Indeed, if you have friends who you see as having reached certain life goals before you, and that’s a direction you want to travel in, see it as a chance for mentorship, rather than a competition. “If a friend is in a situation where you aspire to be, talk to them and find out how they did it,” suggests Phillips. “Learn from their mistakes. Try not to feel jealous or resentful towards them but celebrate their successes and learn from them. Also, think of all the exciting new situations you may find yourself in with friends in different circumstances.”

The thing is, it’s easy to idealise your friends’ circumstances from a distance – which means you choose to ignore the fact that those marriages, babies, career successes and home ownerships might have also come part and parcel with nightmare in-laws, pregnancy troubles, working long hours or stressful mortgage repayment schedules.

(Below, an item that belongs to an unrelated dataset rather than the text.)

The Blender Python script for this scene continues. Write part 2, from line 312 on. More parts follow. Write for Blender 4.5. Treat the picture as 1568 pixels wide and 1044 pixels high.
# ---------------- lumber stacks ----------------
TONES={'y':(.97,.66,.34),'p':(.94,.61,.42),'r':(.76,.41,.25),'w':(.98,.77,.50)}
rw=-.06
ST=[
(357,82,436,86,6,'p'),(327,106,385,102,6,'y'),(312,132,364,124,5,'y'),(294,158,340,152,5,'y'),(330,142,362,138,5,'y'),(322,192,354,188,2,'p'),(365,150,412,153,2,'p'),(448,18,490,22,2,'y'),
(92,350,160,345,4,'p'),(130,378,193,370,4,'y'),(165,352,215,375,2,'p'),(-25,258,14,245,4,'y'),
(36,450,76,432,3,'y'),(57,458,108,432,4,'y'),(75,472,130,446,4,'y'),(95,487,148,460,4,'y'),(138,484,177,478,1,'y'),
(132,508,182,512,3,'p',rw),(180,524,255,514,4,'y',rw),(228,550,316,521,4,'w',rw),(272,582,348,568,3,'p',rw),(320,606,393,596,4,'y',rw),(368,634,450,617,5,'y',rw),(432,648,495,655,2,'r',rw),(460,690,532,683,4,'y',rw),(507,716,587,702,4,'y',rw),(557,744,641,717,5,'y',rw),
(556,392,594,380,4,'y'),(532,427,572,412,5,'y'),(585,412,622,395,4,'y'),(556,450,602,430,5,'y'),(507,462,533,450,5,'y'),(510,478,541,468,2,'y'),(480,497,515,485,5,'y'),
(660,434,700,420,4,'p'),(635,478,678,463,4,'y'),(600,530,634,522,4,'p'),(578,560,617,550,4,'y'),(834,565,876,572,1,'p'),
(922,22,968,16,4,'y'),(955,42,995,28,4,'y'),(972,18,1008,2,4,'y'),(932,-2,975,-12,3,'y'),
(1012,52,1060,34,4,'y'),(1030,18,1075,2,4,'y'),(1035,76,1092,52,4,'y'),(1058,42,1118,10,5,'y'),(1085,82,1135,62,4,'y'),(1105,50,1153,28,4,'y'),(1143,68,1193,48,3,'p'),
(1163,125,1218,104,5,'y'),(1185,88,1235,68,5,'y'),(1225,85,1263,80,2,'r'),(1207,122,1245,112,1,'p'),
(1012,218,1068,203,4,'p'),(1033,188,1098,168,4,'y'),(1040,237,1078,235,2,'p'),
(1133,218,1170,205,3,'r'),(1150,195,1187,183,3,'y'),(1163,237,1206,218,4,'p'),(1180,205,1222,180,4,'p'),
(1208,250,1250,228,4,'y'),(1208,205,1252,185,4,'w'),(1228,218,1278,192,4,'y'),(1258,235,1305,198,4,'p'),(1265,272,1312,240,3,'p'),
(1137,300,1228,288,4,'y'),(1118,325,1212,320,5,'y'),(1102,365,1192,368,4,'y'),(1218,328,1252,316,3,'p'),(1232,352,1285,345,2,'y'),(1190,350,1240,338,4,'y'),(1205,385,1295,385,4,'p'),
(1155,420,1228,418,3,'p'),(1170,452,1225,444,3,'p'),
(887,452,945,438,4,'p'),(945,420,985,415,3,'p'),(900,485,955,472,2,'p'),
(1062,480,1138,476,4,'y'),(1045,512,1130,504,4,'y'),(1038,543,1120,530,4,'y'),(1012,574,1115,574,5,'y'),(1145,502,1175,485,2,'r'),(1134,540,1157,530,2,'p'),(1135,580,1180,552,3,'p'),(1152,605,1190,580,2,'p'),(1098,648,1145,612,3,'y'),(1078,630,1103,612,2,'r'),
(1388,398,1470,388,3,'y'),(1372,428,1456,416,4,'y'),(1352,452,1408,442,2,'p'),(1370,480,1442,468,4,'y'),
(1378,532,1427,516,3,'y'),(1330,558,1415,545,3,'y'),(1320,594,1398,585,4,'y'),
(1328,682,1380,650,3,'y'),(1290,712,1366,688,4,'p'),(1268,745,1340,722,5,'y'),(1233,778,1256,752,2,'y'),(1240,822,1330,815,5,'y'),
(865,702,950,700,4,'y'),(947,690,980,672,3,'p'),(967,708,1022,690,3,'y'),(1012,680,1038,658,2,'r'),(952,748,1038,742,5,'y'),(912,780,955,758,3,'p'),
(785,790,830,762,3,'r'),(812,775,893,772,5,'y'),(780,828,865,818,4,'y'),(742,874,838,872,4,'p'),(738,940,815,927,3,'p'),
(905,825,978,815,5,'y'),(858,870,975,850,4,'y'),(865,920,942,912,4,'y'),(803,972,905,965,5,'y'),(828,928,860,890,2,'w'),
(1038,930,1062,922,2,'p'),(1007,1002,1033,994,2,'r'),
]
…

Because of that, it’s possible that they might look upon your life with a wistful envy, too. For example, maybe you’re still single, something you see as a fault, but your attached friends might see it as offering a precious freedom to travel and explore new career options.

“I never really feel like I’m not fitting in because I find the beauty in difference,” says Mia, 29. “And if others don’t, they’re probably not worth being around. Often when you’re feeling insecure, it means looking within. I’ve done a bit of that this year. Look within, talk it out: something will come of it.”

So from here on in, I’m going to relax. Just because some of my friends have reached certain life goals before I have, and vice versa, it doesn’t mean I’m doing it wrong: I’m just doing it differently to them.

Oh, and in case you were wondering, I’m not going to chase down Tara the fortune teller for a refund – after all, a lot can happen in six months, right?